Rock-fluid interfacial tension at subsurface conditions: Implications for H2, CO2 and natural gas geo-storage

Author Identifier

Stefan Iglauer

https://orcid.org/0000-0002-8080-1590

Document Type

Journal Article

Publication Title

International Journal of Hydrogen Energy

Volume

46

Issue

50

First Page

25578

Last Page

25585

Publisher

Elsevier

School

School of Engineering / Centre for Sustainable Energy and Resources

RAS ID

39638

Funders

China Scholarship Council

Comments

Pan, B., Yin, X., & Iglauer, S. (2021). Rock-fluid interfacial tension at subsurface conditions: Implications for H2, CO2 and natural gas geo-storage. International Journal of Hydrogen Energy, 46(50), 25578-25585.

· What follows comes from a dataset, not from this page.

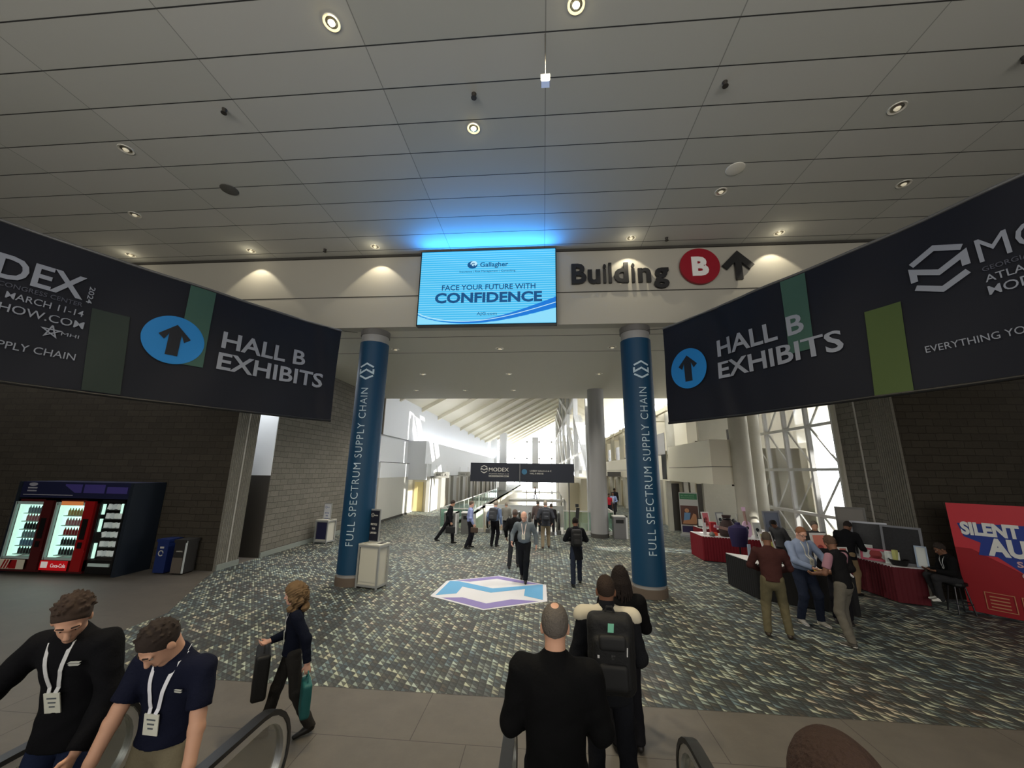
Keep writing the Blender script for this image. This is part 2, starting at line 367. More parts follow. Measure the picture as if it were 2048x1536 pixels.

https://doi.org/10.1016/j.ijhydene.2021.05.067

Abstract

In H2, CO2 and natural gas geo-storage, rock-fluid interfacial tension (γrock−fluid) is a key parameter which influences pore-scale fluid distribution and reservoir-scale gas storage capacity and containment security. However, γrock−fluid data is seriously lacking because of the inability to measure this parameter experimentally. Therefore herein, a semi-empirical method is used to calculate γrock−fluid at geo-storage conditions. Additionally, effects of organic acid and silica nanofluid on γrock−fluid are studied. The following results are obtained. γrock−gas decreases with pressure, temperature, organic acid concentration and carbon number increase, while γrock−H2O increases with organic acid concentration and carbon number increase; γrock−gas first increases and subsequently decreases with silica nanofluid concentration increase, while γrock−H2O first decreases and then increases with silica nanofluid concentration increase; for same thermo-physical and rock surface chemistry conditions, γrock−gas follows the order H2 > CH4 > CO2. These insights provide pivotal guidance on gas geo-storage and thus aids in the implementation of a more sustainable energy supply chain.